_WHAT YOU HAVE TO DO_.
Each record is to be transcribed exactly.

>> Begin PROVIDED INFORMATION

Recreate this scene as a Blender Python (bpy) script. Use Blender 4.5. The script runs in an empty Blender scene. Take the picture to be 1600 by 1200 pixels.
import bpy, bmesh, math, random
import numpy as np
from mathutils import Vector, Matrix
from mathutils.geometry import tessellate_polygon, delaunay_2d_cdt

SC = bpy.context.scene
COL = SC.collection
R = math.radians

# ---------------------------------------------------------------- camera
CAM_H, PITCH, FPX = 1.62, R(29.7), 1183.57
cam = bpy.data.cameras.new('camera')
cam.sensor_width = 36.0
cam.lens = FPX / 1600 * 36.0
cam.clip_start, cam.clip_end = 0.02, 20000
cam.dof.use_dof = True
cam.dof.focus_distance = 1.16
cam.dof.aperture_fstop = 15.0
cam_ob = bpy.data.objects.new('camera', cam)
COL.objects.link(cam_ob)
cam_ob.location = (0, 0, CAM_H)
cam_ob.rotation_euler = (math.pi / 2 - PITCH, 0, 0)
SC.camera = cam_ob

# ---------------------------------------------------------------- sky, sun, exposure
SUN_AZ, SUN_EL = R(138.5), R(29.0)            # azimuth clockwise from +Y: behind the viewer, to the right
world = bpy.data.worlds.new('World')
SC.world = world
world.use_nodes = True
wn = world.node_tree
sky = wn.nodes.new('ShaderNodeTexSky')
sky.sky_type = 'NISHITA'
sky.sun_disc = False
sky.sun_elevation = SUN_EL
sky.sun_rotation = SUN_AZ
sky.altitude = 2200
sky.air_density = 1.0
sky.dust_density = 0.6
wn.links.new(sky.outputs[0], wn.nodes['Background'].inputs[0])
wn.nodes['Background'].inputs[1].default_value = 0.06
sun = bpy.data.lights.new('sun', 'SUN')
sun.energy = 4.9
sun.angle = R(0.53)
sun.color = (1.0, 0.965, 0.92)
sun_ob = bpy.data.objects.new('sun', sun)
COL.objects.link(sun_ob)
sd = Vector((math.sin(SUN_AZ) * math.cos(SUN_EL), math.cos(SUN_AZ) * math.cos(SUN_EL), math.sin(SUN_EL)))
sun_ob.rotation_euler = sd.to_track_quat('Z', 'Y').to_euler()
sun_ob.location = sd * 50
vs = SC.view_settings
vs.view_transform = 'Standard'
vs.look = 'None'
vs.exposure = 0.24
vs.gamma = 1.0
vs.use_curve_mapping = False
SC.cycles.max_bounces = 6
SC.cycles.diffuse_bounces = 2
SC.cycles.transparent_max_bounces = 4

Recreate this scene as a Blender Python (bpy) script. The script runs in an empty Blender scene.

>> End PROVIDED INFORMATION

_IN RESPONSE_.
Recreate this scene as a Blender Python (bpy) script. Use Blender 4.5. The script runs in an empty Blender scene. Take the picture to be 1600 by 1200 pixels.
import bpy, bmesh, math, random
import numpy as np
from mathutils import Vector, Matrix
from mathutils.geometry import tessellate_polygon, delaunay_2d_cdt

SC = bpy.context.scene
COL = SC.collection
R = math.radians

# ---------------------------------------------------------------- camera
CAM_H, PITCH, FPX = 1.62, R(29.7), 1183.57
cam = bpy.data.cameras.new('camera')
cam.sensor_width = 36.0
cam.lens = FPX / 1600 * 36.0
cam.clip_start, cam.clip_end = 0.02, 20000
cam.dof.use_dof = True
cam.dof.focus_distance = 1.16
cam.dof.aperture_fstop = 15.0
cam_ob = bpy.data.objects.new('camera', cam)
COL.objects.link(cam_ob)
cam_ob.location = (0, 0, CAM_H)
cam_ob.rotation_euler = (math.pi / 2 - PITCH, 0, 0)
SC.camera = cam_ob

# ---------------------------------------------------------------- sky, sun, exposure
SUN_AZ, SUN_EL = R(138.5), R(29.0)            # azimuth clockwise from +Y: behind the viewer, to the right
world = bpy.data.worlds.new('World')
SC.world = world
world.use_nodes = True
wn = world.node_tree
sky = wn.nodes.new('ShaderNodeTexSky')
sky.sky_type = 'NISHITA'
sky.sun_disc = False
sky.sun_elevation = SUN_EL
sky.sun_rotation = SUN_AZ
sky.altitude = 2200
sky.air_density = 1.0
sky.dust_density = 0.6
wn.links.new(sky.outputs[0], wn.nodes['Background'].inputs[0])
wn.nodes['Background'].inputs[1].default_value = 0.06
sun = bpy.data.lights.new('sun', 'SUN')
sun.energy = 4.9
sun.angle = R(0.53)
sun.color = (1.0, 0.965, 0.92)
sun_ob = bpy.data.objects.new('sun', sun)
COL.objects.link(sun_ob)
sd = Vector((math.sin(SUN_AZ) * math.cos(SUN_EL), math.cos(SUN_AZ) * math.cos(SUN_EL), math.sin(SUN_EL)))
sun_ob.rotation_euler = sd.to_track_quat('Z', 'Y').to_euler()
sun_ob.location = sd * 50
vs = SC.view_settings
vs.view_transform = 'Standard'
vs.look = 'None'
vs.exposure = 0.24
vs.gamma = 1.0
vs.use_curve_mapping = False
SC.cycles.max_bounces = 6
SC.cycles.diffuse_bounces = 2
SC.cycles.transparent_max_bounces = 4

Recreate this scene as a Blender Python (bpy) script. The script runs in an empty Blender scene.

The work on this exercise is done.